Il mainframe non si consumerizzerà, ma vivrà più semplicemente

Modello ibrido, legacy, competenze, semplicità d’uso, green screen e cloud. Tutte cose che hanno a che fare con il mainframe. Ne parliamo con Mark Combs di Ca Technologies.

Il programma Mainframe 2.0 di Ca Technologies giunge in questi giorni alla terza fase, dopo quella di lancio del 2008 e il rinnovo dello scorso anno.
Quale sia il senso, soprattutto pratico, di questo adeguamento lo abbiamo chiesto a Mark Combs Distinguished Svp, Mainframe Csu di Ca Technologies, che abbiamo raggiunto nella sede milanese della società.

L’esperto di mainframe non ha esitazioni:
«Bisogna pensare al fatto che le applicazioni sul mainframe non solo vanno confiugurate, ma anche modificate. E storicamente è sempre stato difficile farlo, sin dalla fase di installazione. Ora, con una nuova generazione di persone in azienda, native Web, serve una modernizzazone delle applicazioni».
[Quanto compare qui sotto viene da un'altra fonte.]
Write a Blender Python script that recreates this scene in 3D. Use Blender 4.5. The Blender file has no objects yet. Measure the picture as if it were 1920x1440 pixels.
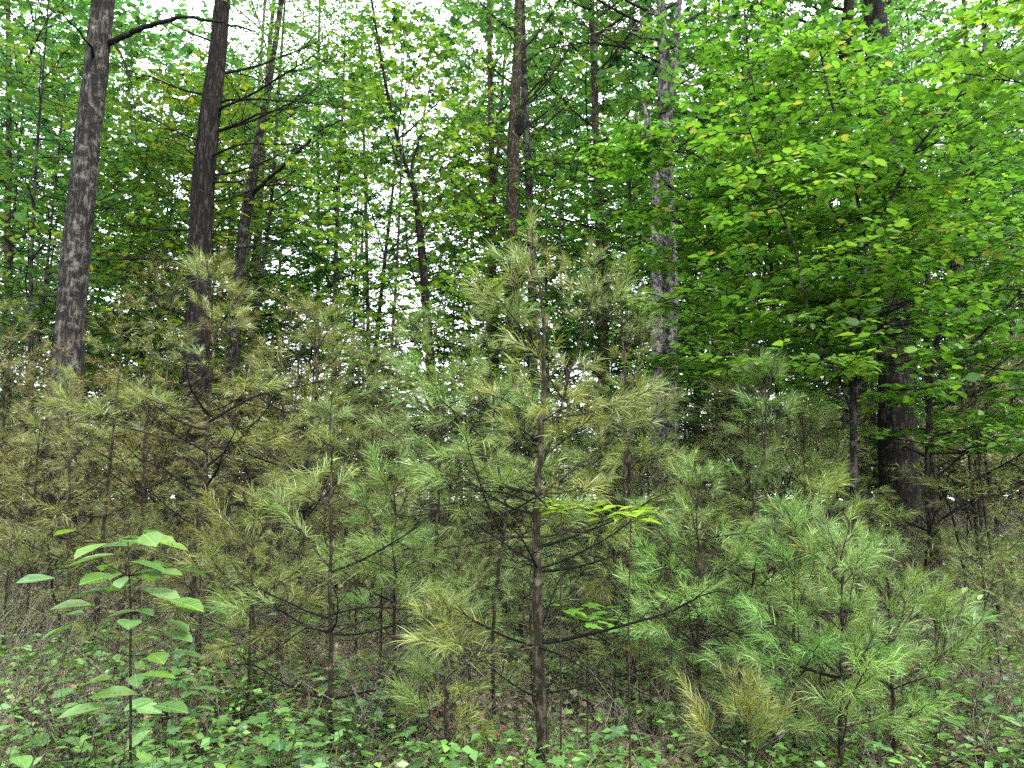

Si tratta di percorrere la solita strada verso la semplificazione?

Non è un tema nuovo, certo. Ma oggi è un tema critico, di più che in passato. A dircelo sono gli utenti, per cui le priorità in ambito mainframe sono, nell’ordine, la riduzione dei costi, il sostenimento degli skill critici, l’agilità operativa. Per questo noi disponiamo programmi di formazione delle persone, in forma complementare a quelli, software, di gestione.

Dette così le esigenze espresse dagli utenti mainframe sembrano identiche a quelle che li spingono verso il cloud

Vero, i punti chiave sono gli stessi. Vediamola così: il cloud è l’ultimo stack che si aggiunge a un ecosistema informatico già formato e definito.

A voi risulta che gli utenti stiano facendo investimenti in area mainframe?

Scindiamo. I grandi utenti investono in piattaforme z9. Nella fascia low-end, sotto una certa soglia di Mips, possono esistere alcuni abbandoni. Ma il saldo finale è positivo. Il mercato si sta ampliando in dimensione. E lo vediamo in particolare nei mercati emergenti. Cina, India, Brasile investono in mainframe.


Il mainframe ibrido, che Ibm da un anno sta proponendo può far crescere gli utenti?

Lo stabilisce il mercato se è la soluzione giusta. La tecnologia è interessante e funzionale. Teniamo presente che la nostra iniziativa 2.0 nasce proprio per andare in questa direzione, creando uno stack il più possibile integrato, sfruttando al meglio il motore zIip, utilissando interfacce standard, esaltando le capacità di Db2, consentendo di fare project e application performance management.

Il mainframe ha a che fare con l’It consumerization?

Andiamoci piano. Il mainframe non sarà mai consumerizzato. Ma interiorizzerà stilemi di facilità, come già avviene con il nostro sistema di gestione Chorus, che assimila lo strumento di controllo più a un’interfaccia del terzo millennio che non al vecchio schermo verde, ossia quella cosa a cui sono affezionatissimi i vecchi It pros. Ma teniamo presente che anche loro quando se ne vanno a casa usano Google o magari un Mac. Quindi prima o poi arrivano a gradire l’evoluzione delle interfacce di gestione.

Consiglierebbe l’uso di un mainframe per il cloud pubblico?

Dipende da che tipo di cloud si intende fare. Se il servizio che si intende fornire è critico, opterei per creare un cloud privato.

Le applicazioni legacy sono un nodo da sciogliere?

Gli utenti ritirano le applicazioni solo se hanno dei cambiamenti di business rilevanti. Ergo, è il business che detta i tempi di cosa è legacy e cosa no.

Quante persone avete sui mainframe?

Mi sento di dire che probabilmente abbiamo lo stesso numero di persone di dieci anni fa. Ma sono specializzate in modo differente, perché abbiamo arricchito le nostre competenze, investendo in personale giovane.